The aircraft is aproaching GS intercept and the 4dme point. Presumably he would have liked the aircraft to be stabalised by then or at the least configured and aproaching vref. Max v for flap 5 is 200, gear down 200 and flap 10 172.
He therefore allows the gear down and condition levers max to to decelarate the aircraft alowing flap 15 - we cannot mind read but presumably he would have adjusted power to aprox 15% to maintain vref once on the glide flap 15.
If this Aircraft had not had the incr ref on the plan would probably have worked. Not exactly like I would have done it but it would have worked.
The big questions are why did he ignore the red bricks and why did he react as he did to the stick shaker?
First a couple of points - on the presentation there is no torque value or indication where the flight idle or rated detents are. My suspicion is that the graphic represents the full power lever angle allowed. It would therefore include the proportion above the detent which allows for emergency power selection.

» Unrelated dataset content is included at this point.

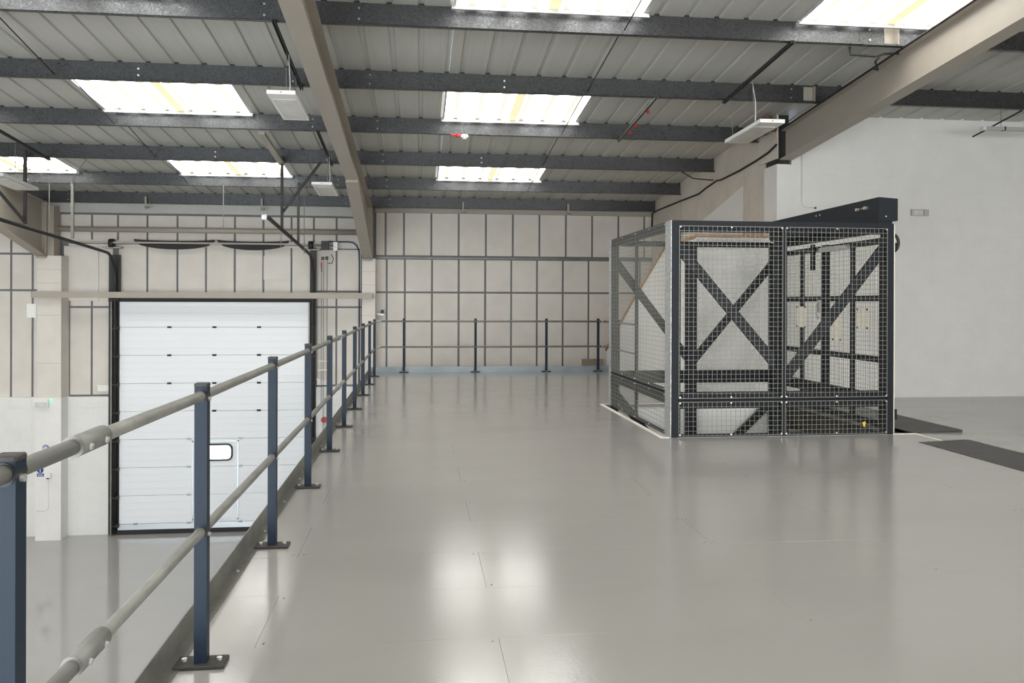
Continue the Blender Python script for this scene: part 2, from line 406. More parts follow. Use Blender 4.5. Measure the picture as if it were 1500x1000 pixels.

If this is the case max power (to the rating detent) was aplied during the 'recovery'.
Second on his previous aircraft the saab 340 there is no inc ref switch. the stall protection system works in the same way and has stick shake and stick push but there is no acoutnt taken of icing however. To account for this you add an increment of 20kts. You can do mental arithmatic and calculate minimum manouver speeds for each weight and flap setting or follow conservative manouver speeds which asumes max weight.
There are no red bricks just plastic bugs for the ref speeds (if they have not fallen off)
Only the very early saabs had aleged problems with tail stall but I belive all production models had overcome this certainly I was not made aware of it as an issue.
If the aircraft is clear of ice ie the airframe is clean then the inc ref can be switched off during the aproach even if there is moisture outside. that would make the calculated v values correct.
We therefore have a pilot who has relatively little experiance of the inc ref switch, who is used to mentally adding corections for ice, who is relativly unused to seing red bricks, who is intentially decreasing speed towards his desired vref.
You see what you want sometimes and the red bricks should not have been there in his mental model It is possible that he simply ignored it or did not register it.
The onset of the stick shake must have come as an extreme shock, combined with the noise of the ap disconect disorentation would be very easy.
The recovery:
Some posts above there is a statement that most Colgan pilots would pull against stick push presumably to avoid height loss. If we presume that this was a typical pilot then the problem lies completely with the training that they recieved. It is possibly that his reaction was to maintain altitude - links above refere to problems with stall recovery training undar faa rules.
At this level training needs to be aircraft specific and not include spurious information relevant to other types. And Training is where I think the fault lies.